Published Humanitas, Volume XX, Nos. 1 and 2, 2007

Timothy Dwight (1752-1817) aspired to write epic poetry worthy of a great empire. At Yale College, he and his fellow “Connecticut Wits” intended, in historian Henry May’s words, “to provide America and New England with a national literature, and in doing so to show the world that republicans were capable of wielding a correct and elevated style.” There was reason for doubt. Proponents in Europe of what became known as the “degeneracy theory” denied that the New World could ever produce an artist or author or academic of the first rank, a prejudice that stung Thomas Jefferson, George Washington, and their generation. Europe’s critical reception of the Wits’ most earnest and ambitious attempts at eloquence also gave little hope that much good could come from America’s provincialism and old-fashioned literary taste. Still, Dwight was at the forefront of this work of the imagination. His orations, sermons, and poems in the last third of the eighteenth century—during the critical years of the nation’s founding—reveal a framework of thought that situated America as the endpoint toward which all prior history had been tending. Indeed, Dwight’s presuppositions conform closely to the eighteenth-century philosophy of history that Eric Voegelin mapped out in his book From Enlightenment to Revolution, including especially the new doctrine of grace Voegelin called the “authoritative present.”

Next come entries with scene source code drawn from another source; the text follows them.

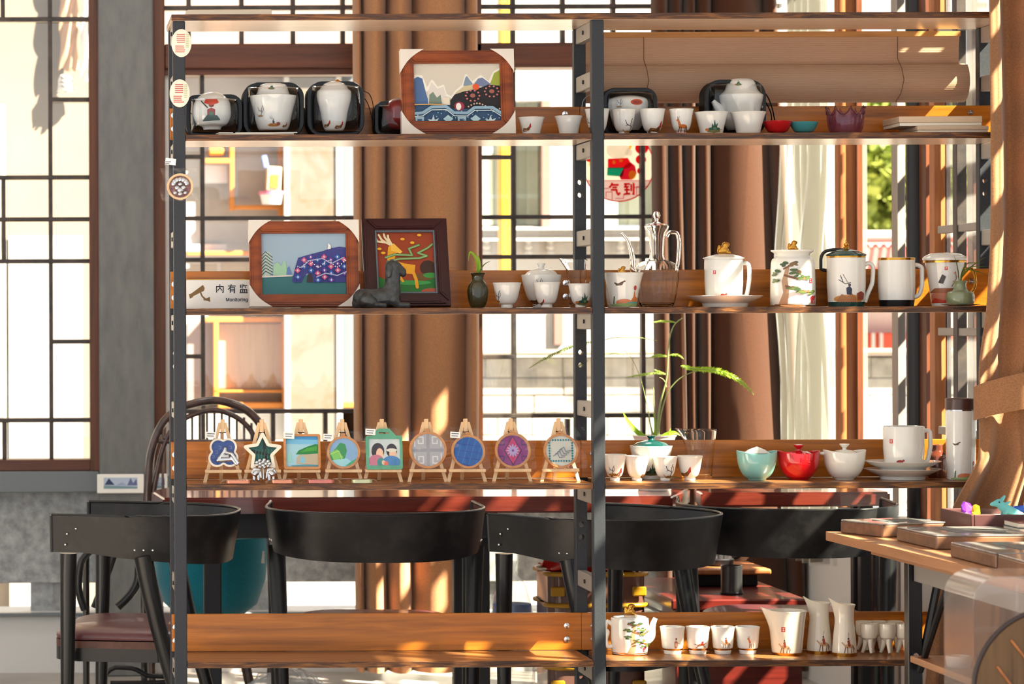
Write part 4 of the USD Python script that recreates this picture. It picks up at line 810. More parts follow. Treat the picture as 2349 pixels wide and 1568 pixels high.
p3 = [(cr([(880, 240), (1420, 240), (1420, 760), (880, 760)], *O), srgb(150, 58, 22)), (cr([(900, 760), (930, 590), (1000, 620), (1060, 600), (1200, 640), (1360, 600), (1400, 760)], *O), srgb(38, 110, 44)), (ce(1285, 540, 55, 52, *O), srgb(60, 34, 22)), (ce(1250, 600, 70, 24, *O), srgb(110, 76, 34)), (ce(1300, 590, 50, 18, *O), srgb(58, 140, 60)), (ce(1180, 640, 120, 16, *O), srgb(60, 150, 70)), (ce(1300, 700, 70, 22, *O), srgb(176, 84, 56))]
YD = srgb(228, 160, 30)
p3 += [(cr([(1010, 480), (1020, 400), (1045, 375), (1110, 425), (1070, 440), (1060, 490), (1130, 510), (1200, 520), (1190, 580), (1110, 580), (1020, 560)], *O), YD), (cr([(1040, 378), (1060, 372), (1118, 430), (1100, 442), (1040, 420)], *O), srgb(240, 186, 70)), (cl([(1180, 560), (1200, 620), (1205, 670)], 22, *O), YD), (cl([(1120, 570), (1090, 600), (1110, 630)], 18, *O), YD), (cl([(1040, 560), (1030, 640)], 20, *O), YD)]
for q in ([(1030, 380), (980, 350), (960, 315)], [(1035, 378), (1000, 330), (995, 310)], [(1010, 368), (950, 360), (935, 330)], [(1045, 380), (1025, 340), (1022, 320)]): p3.append((cl(q, 14, *O), srgb(232, 214, 170)))
for q in ([(1000, 470), (1060, 450), (1180, 455), (1160, 410), (1230, 385)], [(1010, 500), (1090, 480), (1230, 475), (1280, 460), (1220, 440), (1290, 405), (1320, 380)]): p3 += [(cl(q, 16, *O), srgb(92, 130, 74)), (cl(q, 6, *O), srgb(150, 180, 120))]
for q in ((1120, 345), (1185, 370), (1235, 318), (985, 440), (960, 412)): p3.append((ce(*q, 15, 9, *O), srgb(232, 170, 40)))
frame('dark maroon frame with a golden deer painting leaning behind the stone dog', 838, 1035, 501, 703, 0.145, 2, 0.034, 'frame_maroon', p3, -20, 0, 'blue_grey')

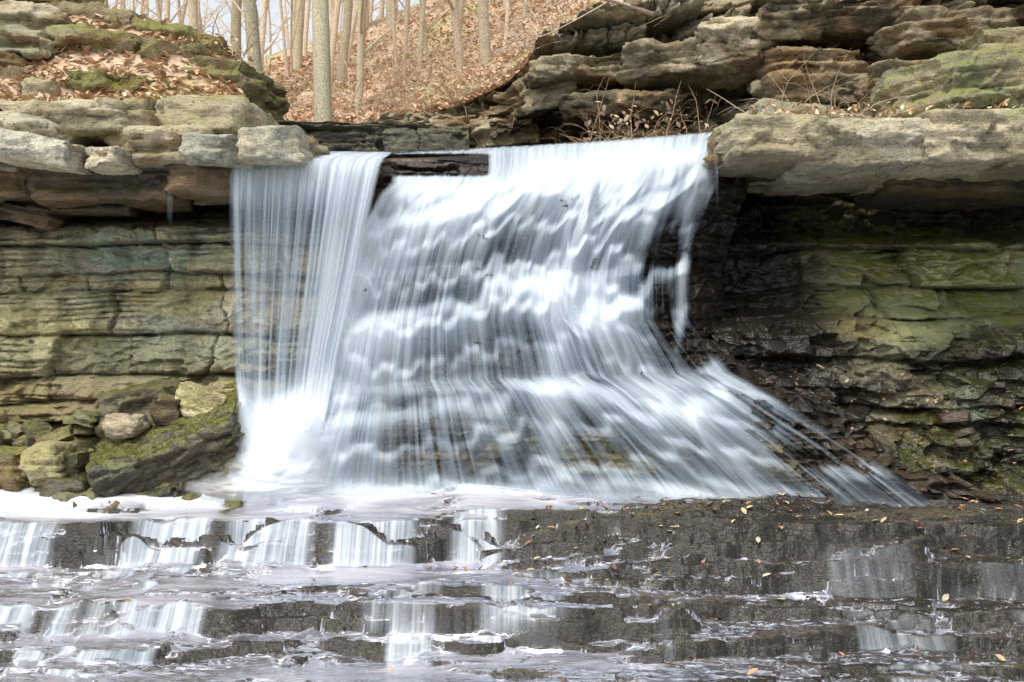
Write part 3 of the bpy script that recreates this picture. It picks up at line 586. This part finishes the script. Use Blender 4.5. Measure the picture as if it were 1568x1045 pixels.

Voegelin turned to the eighteenth-century French philosophe D’Alembert to piece together the internal logic of the authoritative present. In the preface to the first volume of the Encyclopedie (1751), D’Alembert constructed a selective genealogy of humanity’s intellectual progress. The weight of factual evidence, as amassed in the Encyclopedie, was supposed to prove that man’s present enlightenment surpassed every prior epoch. D’Alembert arranged this evidence into an intramundane story of linear progress. This thread of progress served as a substitute for an authentic transcendence and for the Classical and Christian anthropology that had once situated man within that transcendent order. Progress’s preoccupation with power over nature and the accumulation of knowledge useful to that end displaced the bios theoretikos and destroyed the practice of contemplative history suited to that larger definition of man’s nature and his place in the universe. Enlightenment utilitarianism placed a premium on Baconian transformation of nature and reduced a now truncated man to his material needs, denying him any telos higher or larger than mastery over nature.